Risk is scary and sometimes we avoid risk and stick to what we know. However, calculated risks can lead to growth. Consider volunteering for stretch assignments outside your comfort zone. Speak up with an unconventional idea. Apply for that dream role, even if you aren't sure you're ready. Think big picture about your career potential.

The world of work will continue evolving at a rapid pace, just as technology and consumer preferences did for Netflix. To stay competitive, we must follow Netflix’s lead – actively learning in-demand skills, embracing change, leveraging feedback, and diversifying our capabilities.

The status quo is not an option in today’s workplace. You must take charge of your career and future-proof your skillset. Seek out training to stay relevant. Raise your hand for special projects to expand your experience. Have courageous conversations to get constructive feedback.

Just as Netflix pivoted to survive and thrive amid industry disruption, we too must evolve to succeed in the workforce of tomorrow. So, ask yourself:

  • Who can I learn from to gain new perspectives? Seek out a mentor, join a professional association, or identify those ahead in their career whose brains you can pick. 

  • What new skills or knowledge do I need to remain valuable and invest in my personal growth? Make a list of current in-demand skills in your field and high-growth areas to target. 

  • When will I make time for learning? Schedule regular time to learn - even an hour a week can add up. Pick a consistent day and time. 

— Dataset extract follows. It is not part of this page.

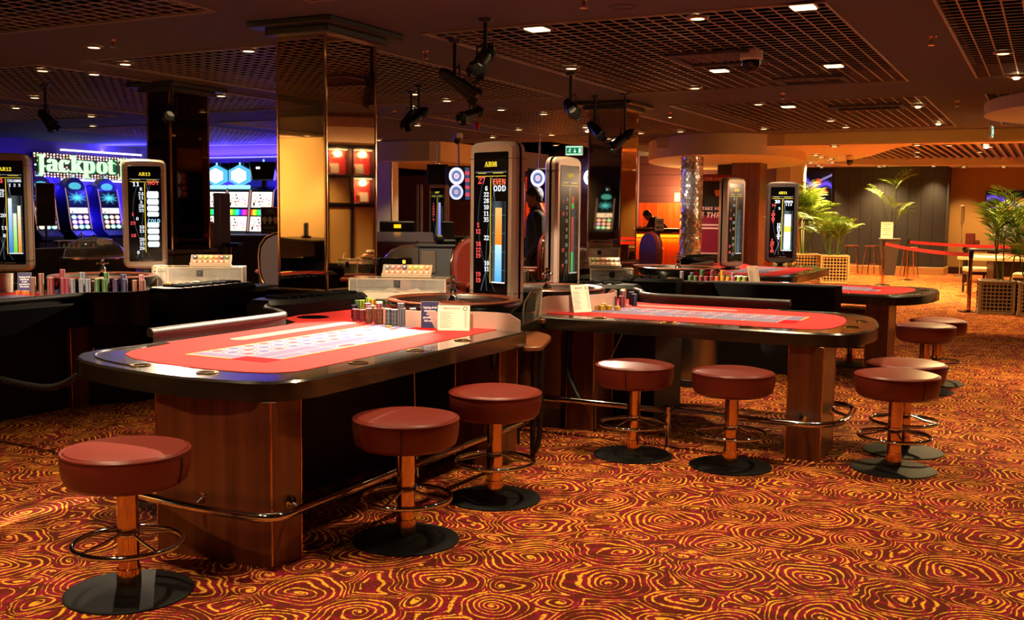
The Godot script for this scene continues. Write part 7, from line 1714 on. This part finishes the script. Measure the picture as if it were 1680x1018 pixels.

  • Where do I want my career to go? Envision your ideal next role or long-term goals. Use this vision to guide your skills development. 

  • Why is continual growth important? What motivates you to keep improving? Connect learning to your core values and sense of purpose. 

  • How can I lean into changes vs. resisting them? Approach change with curiosity, not fear. Ask questions, offer solutions, and volunteer to help implement new initiatives. 

The future belongs to the flexible. What will you do to adapt, grow, and avoid going the way of Blockbuster?